Características Predatórias
Diante desse cenário de lucro, segundo a pesquisadora, os periódicos predatórios prosperam no cenário de alta cobrança por publicação. Ela ressalta que esses veículos são caracterizados por não cumprir os critérios de práticas editoriais nem oferecer a qualidade científica esperada, muitas vezes prometendo, mas não realizando, a revisão por pares.
Eles buscam atender à necessidade do pesquisador de publicar rapidamente. Segundo ela, esses periódicos tentam enganar os autores utilizando nomes de revistas muito similares a publicações já conhecidas ou usando nomes exagerados (como "Jornal Internacional"). “Os sites podem ser tanto muito precários quanto imitações de sites de periódicos renomados. Um sinal de alerta crucial é a promessa de um processo de submissão e revisão extremamente rápido (como 48 horas ou poucos dias), o que é incompatível com uma revisão por pares legítima”, afirmou. Além disso, embora operem em acesso aberto, cobrando taxas de processamento de artigos (APCs), eles exigem que o pagamento dessas taxas seja feito como condição para a submissão, e não no final do processo editorial, como é a prática correta.
Mas porque algumas pessoas cientes desse problema, publicam nesses periódicos? Segundo um artigo apresentado pela palestrante há diversos motivos, entre eles o pesquisador ficar lisonjeado com os elogios que o email traz a sua pessoa ou seu artigo. Outros pela necessidade de publicar de forma rápida para cumprir métricas e manutenção de vínculos empregatícios e para obtenção do diploma (já que este costuma ser critério para programas de pós-graduação).
Termo
O termo "periódicos predatórios" surgiu a partir da iniciativa de um bibliotecário chamado Jeffrey Beall. Beall criou um blog para listar periodicamente aqueles que ele desconfiava não seguirem as boas práticas editoriais. No entanto, devido à ausência de regras precisas para configurar um periódico como predatório e às perseguições sofridas, Beall encerrou sua lista em 2017. Mesmo assim, essas listas ainda são realizadas em outros veículos e podem ser encontradas na internet, afirma Cíntia.
Cuidados
Segundo Cíntia, para evitar cair na armadilha de uma publicação predatória, é fundamental que o pesquisador adote uma postura cautelosa e investigativa, dedicando tempo à escolha do periódico.
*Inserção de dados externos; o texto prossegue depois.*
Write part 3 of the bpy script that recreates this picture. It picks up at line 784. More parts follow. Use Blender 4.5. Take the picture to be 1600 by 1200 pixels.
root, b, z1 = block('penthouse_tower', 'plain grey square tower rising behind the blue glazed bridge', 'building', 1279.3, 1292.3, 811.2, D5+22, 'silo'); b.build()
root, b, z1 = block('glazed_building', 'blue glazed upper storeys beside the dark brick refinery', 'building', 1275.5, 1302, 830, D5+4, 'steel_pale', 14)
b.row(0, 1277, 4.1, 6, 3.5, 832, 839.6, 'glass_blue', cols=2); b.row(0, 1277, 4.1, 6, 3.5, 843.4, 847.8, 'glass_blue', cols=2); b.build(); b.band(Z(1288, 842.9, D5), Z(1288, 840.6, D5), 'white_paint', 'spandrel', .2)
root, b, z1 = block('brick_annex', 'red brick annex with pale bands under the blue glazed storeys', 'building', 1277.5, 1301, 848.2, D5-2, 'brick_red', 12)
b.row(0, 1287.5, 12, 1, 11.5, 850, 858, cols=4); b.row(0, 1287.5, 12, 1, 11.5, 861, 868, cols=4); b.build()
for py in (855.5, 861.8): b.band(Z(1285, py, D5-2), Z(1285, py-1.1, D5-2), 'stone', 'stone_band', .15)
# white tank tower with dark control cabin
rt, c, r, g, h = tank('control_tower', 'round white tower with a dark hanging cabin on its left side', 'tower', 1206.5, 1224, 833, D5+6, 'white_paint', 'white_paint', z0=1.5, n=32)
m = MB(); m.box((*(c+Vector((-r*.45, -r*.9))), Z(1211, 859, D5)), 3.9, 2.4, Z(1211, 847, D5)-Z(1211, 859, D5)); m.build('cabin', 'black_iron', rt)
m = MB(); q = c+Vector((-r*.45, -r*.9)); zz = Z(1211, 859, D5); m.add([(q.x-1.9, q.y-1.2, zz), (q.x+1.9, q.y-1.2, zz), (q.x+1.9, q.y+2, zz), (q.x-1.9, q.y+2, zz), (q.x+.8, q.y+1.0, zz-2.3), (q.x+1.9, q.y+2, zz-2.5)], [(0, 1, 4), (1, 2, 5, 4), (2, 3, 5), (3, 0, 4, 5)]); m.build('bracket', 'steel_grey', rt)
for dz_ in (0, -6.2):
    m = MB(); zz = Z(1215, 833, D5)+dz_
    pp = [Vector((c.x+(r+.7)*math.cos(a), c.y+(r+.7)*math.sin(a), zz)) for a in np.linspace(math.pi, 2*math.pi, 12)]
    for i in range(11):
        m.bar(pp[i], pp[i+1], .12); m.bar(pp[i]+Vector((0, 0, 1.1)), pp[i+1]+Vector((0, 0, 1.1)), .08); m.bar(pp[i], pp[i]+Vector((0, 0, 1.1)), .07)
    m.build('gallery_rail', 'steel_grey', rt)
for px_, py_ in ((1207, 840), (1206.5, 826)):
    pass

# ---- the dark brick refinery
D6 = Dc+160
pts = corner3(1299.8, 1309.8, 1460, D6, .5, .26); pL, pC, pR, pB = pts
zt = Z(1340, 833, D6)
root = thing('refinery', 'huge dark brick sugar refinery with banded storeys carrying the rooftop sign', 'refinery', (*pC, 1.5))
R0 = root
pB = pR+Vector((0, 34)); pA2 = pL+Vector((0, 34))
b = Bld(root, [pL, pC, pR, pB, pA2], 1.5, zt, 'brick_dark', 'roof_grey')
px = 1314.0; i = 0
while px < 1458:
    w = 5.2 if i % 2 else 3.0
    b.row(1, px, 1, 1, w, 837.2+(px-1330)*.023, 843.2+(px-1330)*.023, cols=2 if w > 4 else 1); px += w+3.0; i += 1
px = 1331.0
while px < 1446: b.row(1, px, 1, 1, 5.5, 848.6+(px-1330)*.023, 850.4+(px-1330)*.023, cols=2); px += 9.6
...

- Desconfie de e-mails de convite elogiosos que prometem um processo editorial em pouquíssimos dias;
- Uma ferramenta útil recomendada pelo Comitê de Ética em Publicação (COPE) é o Think Check Submit (Pense, Verifique, Submeta), disponível em português.
- Consulte seu orientador sobre a escolha de periódicos adequados;
- Verifique as informações da revista;
- Confira o email do editor-chefe: se é um email profissional, qual é a sua afiliação institucional e se ele está vinculado a outras revistas;
- Confirme se o periódico possui regras editoriais claras, especialmente sobre alegações de má conduta;
- Verifique o prazo de publicação e como se dá o processo de revisão por pares; prazos curtos (como 4 a 5 dias) são um forte indicador de que a revisão por pares não ocorre de forma correta;
- Confirme a veracidade das informações de indexação e do Fator de Impacto que a revista alega possuir.
- Consulte diretórios de acesso aberto, como o DOAJ, para verificar a indexação do periódico;
Evite revistas que exigem o pagamento da APC no início do processo editorial.
V Seminário de Integridade Acadêmica da UFG
Com o tema “Ética na Comunicação e na Divulgação Científica”, a quinta edição do Seminário de Integridade Acadêmica. A programação foi estruturada para discutir os principais desafios atuais do meio científico. O evento é organizado pelo Comitê de Integridade Acadêmica (CIA) da Universidade Federal de Goiás, órgão colegiado interdisciplinar vinculado à Pró-Reitoria de Pesquisa e Inovação (PRPI). Foi formado em julho de 2015, tendo representação de todas as áreas do conhecimento, das pró-reitorias e dos comitês de ética da UFG. Sua vinculação, composição e competências estão definidas pela Resolução Consuni 10/2018.